» Work to do:
Repeat all of the material below exactly as written, images excluded.

» Raw data:

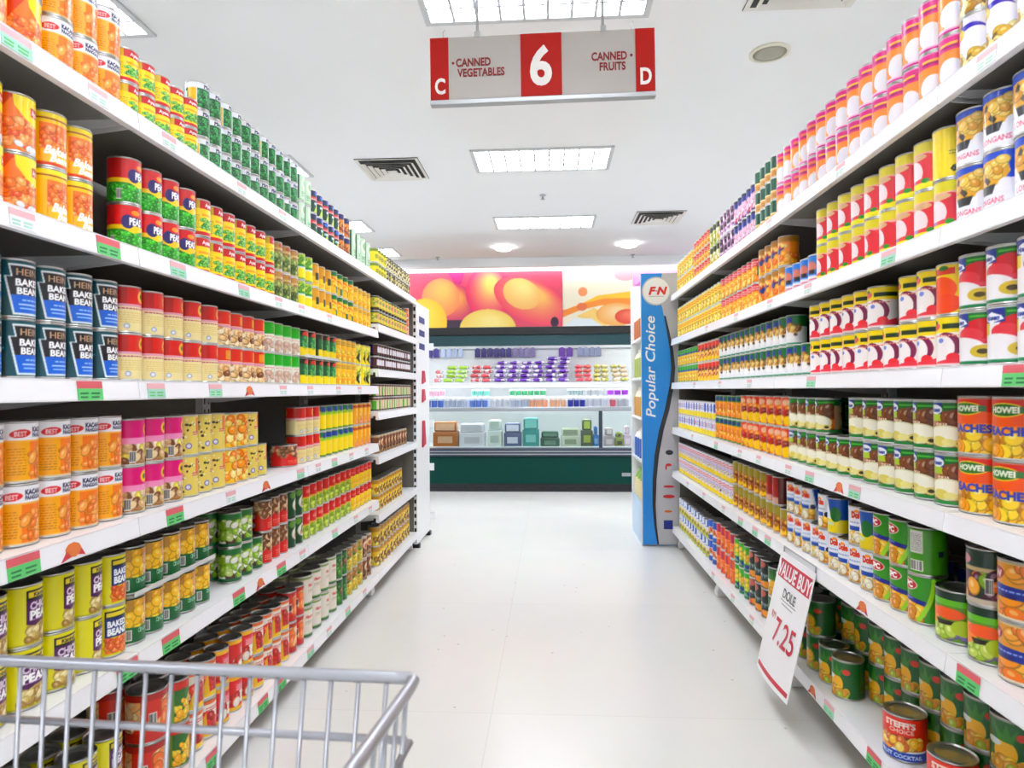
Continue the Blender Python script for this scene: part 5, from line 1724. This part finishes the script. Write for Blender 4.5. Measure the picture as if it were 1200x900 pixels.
mx0, mx1, mx2 = at(470, 350, Y=MY).x, at(659, 350, Y=MY).x, at(741, 350, Y=MY).x
c = Canvas(240, 70, (mx1 - mx0) / (mz1 - mz0), 3, ss=2)
c.bg('#e0607a')
c.rect(-1, 0, -.3, .45, '#4a3a52')
c.poly([(-.42, 1), (-.2, 1), (-.24, .8), (-.3, .74)], '#c03a86')
grad_ell(c, -.36, .45, .42, .36, '#f6b46a', '#cc4a7c', -.3)
grad_ell(c, -.5, .55, .34, .34, '#fac878', '#f2a070', -.3)
c.poly([(-.75, .3), (-.5, .08), (-.44, .12), (-.68, .4)], '#8a3a5a')
grad_ell(c, -.7, .12, .4, .42, '#f8d860', '#f2c84a')
c.rect(-.42, .0, -.2, .16, '#4a3a52')
grad_ell(c, .09, .62, .4, .46, '#fbe08a', '#e84a7c', .15)
c.poly([(.25, .9), (.36, .72), (.42, .7), (.34, .92)], '#b83a7a')
grad_ell(c, .6, .48, .68, .36, '#f8cc7a', '#ec6478', -.42)
grad_ell(c, .5, .6, .34, .26, '#fae29a', '#f6c880', -.42)
grad_ell(c, .08, .0, .5, .34, '#f8e8a0', '#f0d678')
c.ell(.9, .1, .07, .09, '#4a3048')

p = art_panel('fruit_mural', c, (mx0, MY, mz0), (mx1 - mx0, 0, 0), (0, 0, mz1 - mz0), M_POSTER, thick=.006)
tag(p, 'wall poster of big pink and yellow mangoes above the chilled case', 'poster', 'food posters above the case')
c = Canvas(110, 70, (mx2 - mx1) / (mz1 - mz0), 4, ss=2)
c.bg('#f2ecd8')
c.poly([(-1, .2), (-.5, .4), (0, .55), (1, .62), (1, .45), (0, .4)], '#f8cc4a')
c.poly([(-1, .3), (-.4, .42), (.2, .5), (1, .5), (1, .38), (.1, .38), (-.5, .3), (-1, .18)], '#f0a04a')
c.poly([(-.6, .2), (-.1, .34), (.5, .1), (.2, .02)], '#f4d68a')
grad_ell(c, .55, .22, .36, .2, '#f6dcb0', '#f0b870')
grad_ell(c, .85, .18, .22, .13, '#ee8a72', '#e0604a')
c.ell(-.42, .62, .08, .08, '#eaa070'); c.ell(-.45, .36, .09, .07, '#e88a5a'); c.ell(.8, .9, .2, .1, '#f0b0b8')
c.poly([(-1, 0), (-.7, .16), (-.2, .16), (.2, 0)], '#e6eef0')

p = art_panel('food_mural', c, (mx1 + .008, MY, mz0), (mx2 - mx1 - .008, 0, 0), (0, 0, mz1 - mz0), M_POSTER, thick=.006)
tag(p, 'wall poster of yellow pastry curls and peach slices above the chilled case', 'poster', 'food posters above the case')
c = Canvas(60, 70, .9, 5, ss=2)
c.bg('#e4b0dc'); grad_ell(c, -.4, .5, .3, .35, '#f0c8e8', '#c87ab8'); grad_ell(c, .4, .3, .3, .3, '#f4d8f0', '#b86aa8'); c.ell(-.5, .1, .12, .1, '#7a3a5a')

p = art_panel('flower_mural', c, (mx2 + .01, MY, mz0), (1.1, 0, 0), (0, 0, mz1 - mz0), M_POSTER, thick=.006)
tag(p, 'lilac wall poster beside the tall blue display panel', 'poster', 'food posters above the case')

# ------------------------------------------------------------------ blue side panel and its display unit
M_BLUE = mat('panel_blue', '#1f8fe6', 0.35, noise=0.05, nscale=2)
M_PGREY = mat('panel_grey', '#c4c3c8', 0.45, noise=0.03, nscale=4)
M_PDARK = mat('panel_dark_wave', '#2a2f38', 0.4)
M_LBLUE = mat('panel_pale_blue', '#bcd6f2', 0.4)
M_PRED = mat('logo_red', '#d62a30', 0.4)
M_PNAVY = mat('logo_navy', '#1f2f8e', 0.4)
M_PWHITE = mat('panel_white_letters', '#f4f7fb', 0.4)
PYD = 4.86
pl_, pr_ = at(752, 480, Y=PYD).x, at(792, 480, Y=PYD).x
pz0, pz1 = max(0.015, at(772, 648, Y=PYD).z), at(772, 320, Y=PYD).z
PWd, PHt = pr_ - pl_, pz1 - pz0
PWX = pr_ + .16 - pl_
du = empty('display_unit', (pl_, PYD, 0))
tag(du, 'tall blue-sided promotional display unit at the end of the fruit side shelves', 'display unit')
obj_box('side_panel', (0, PWX, 0, .03, pz0, pz1), M_PGREY, du, .003)


def pfx(px, py):
    return ((px - 752) / 40 * PWd, pz1 - (py - 320) / 328 * PHt)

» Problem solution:
Continue the Blender Python script for this scene: part 5, from line 1724. This part finishes the script. Write for Blender 4.5. Measure the picture as if it were 1200x900 pixels.
mx0, mx1, mx2 = at(470, 350, Y=MY).x, at(659, 350, Y=MY).x, at(741, 350, Y=MY).x
c = Canvas(240, 70, (mx1 - mx0) / (mz1 - mz0), 3, ss=2)
c.bg('#e0607a')
c.rect(-1, 0, -.3, .45, '#4a3a52')
c.poly([(-.42, 1), (-.2, 1), (-.24, .8), (-.3, .74)], '#c03a86')
grad_ell(c, -.36, .45, .42, .36, '#f6b46a', '#cc4a7c', -.3)
grad_ell(c, -.5, .55, .34, .34, '#fac878', '#f2a070', -.3)
c.poly([(-.75, .3), (-.5, .08), (-.44, .12), (-.68, .4)], '#8a3a5a')
grad_ell(c, -.7, .12, .4, .42, '#f8d860', '#f2c84a')
c.rect(-.42, .0, -.2, .16, '#4a3a52')
grad_ell(c, .09, .62, .4, .46, '#fbe08a', '#e84a7c', .15)
c.poly([(.25, .9), (.36, .72), (.42, .7), (.34, .92)], '#b83a7a')
grad_ell(c, .6, .48, .68, .36, '#f8cc7a', '#ec6478', -.42)
grad_ell(c, .5, .6, .34, .26, '#fae29a', '#f6c880', -.42)
grad_ell(c, .08, .0, .5, .34, '#f8e8a0', '#f0d678')
c.ell(.9, .1, .07, .09, '#4a3048')

p = art_panel('fruit_mural', c, (mx0, MY, mz0), (mx1 - mx0, 0, 0), (0, 0, mz1 - mz0), M_POSTER, thick=.006)
tag(p, 'wall poster of big pink and yellow mangoes above the chilled case', 'poster', 'food posters above the case')
c = Canvas(110, 70, (mx2 - mx1) / (mz1 - mz0), 4, ss=2)
c.bg('#f2ecd8')
c.poly([(-1, .2), (-.5, .4), (0, .55), (1, .62), (1, .45), (0, .4)], '#f8cc4a')
c.poly([(-1, .3), (-.4, .42), (.2, .5), (1, .5), (1, .38), (.1, .38), (-.5, .3), (-1, .18)], '#f0a04a')
c.poly([(-.6, .2), (-.1, .34), (.5, .1), (.2, .02)], '#f4d68a')
grad_ell(c, .55, .22, .36, .2, '#f6dcb0', '#f0b870')
grad_ell(c, .85, .18, .22, .13, '#ee8a72', '#e0604a')
c.ell(-.42, .62, .08, .08, '#eaa070'); c.ell(-.45, .36, .09, .07, '#e88a5a'); c.ell(.8, .9, .2, .1, '#f0b0b8')
c.poly([(-1, 0), (-.7, .16), (-.2, .16), (.2, 0)], '#e6eef0')

p = art_panel('food_mural', c, (mx1 + .008, MY, mz0), (mx2 - mx1 - .008, 0, 0), (0, 0, mz1 - mz0), M_POSTER, thick=.006)
tag(p, 'wall poster of yellow pastry curls and peach slices above the chilled case', 'poster', 'food posters above the case')
c = Canvas(60, 70, .9, 5, ss=2)
c.bg('#e4b0dc'); grad_ell(c, -.4, .5, .3, .35, '#f0c8e8', '#c87ab8'); grad_ell(c, .4, .3, .3, .3, '#f4d8f0', '#b86aa8'); c.ell(-.5, .1, .12, .1, '#7a3a5a')

p = art_panel('flower_mural', c, (mx2 + .01, MY, mz0), (1.1, 0, 0), (0, 0, mz1 - mz0), M_POSTER, thick=.006)
tag(p, 'lilac wall poster beside the tall blue display panel', 'poster', 'food posters above the case')

# ------------------------------------------------------------------ blue side panel and its display unit
M_BLUE = mat('panel_blue', '#1f8fe6', 0.35, noise=0.05, nscale=2)
M_PGREY = mat('panel_grey', '#c4c3c8', 0.45, noise=0.03, nscale=4)
M_PDARK = mat('panel_dark_wave', '#2a2f38', 0.4)
M_LBLUE = mat('panel_pale_blue', '#bcd6f2', 0.4)
M_PRED = mat('logo_red', '#d62a30', 0.4)
M_PNAVY = mat('logo_navy', '#1f2f8e', 0.4)
M_PWHITE = mat('panel_white_letters', '#f4f7fb', 0.4)
PYD = 4.86
pl_, pr_ = at(752, 480, Y=PYD).x, at(792, 480, Y=PYD).x
pz0, pz1 = max(0.015, at(772, 648, Y=PYD).z), at(772, 320, Y=PYD).z
PWd, PHt = pr_ - pl_, pz1 - pz0
PWX = pr_ + .16 - pl_
du = empty('display_unit', (pl_, PYD, 0))
tag(du, 'tall blue-sided promotional display unit at the end of the fruit side shelves', 'display unit')
obj_box('side_panel', (0, PWX, 0, .03, pz0, pz1), M_PGREY, du, .003)


def pfx(px, py):
    return ((px - 752) / 40 * PWd, pz1 - (py - 320) / 328 * PHt)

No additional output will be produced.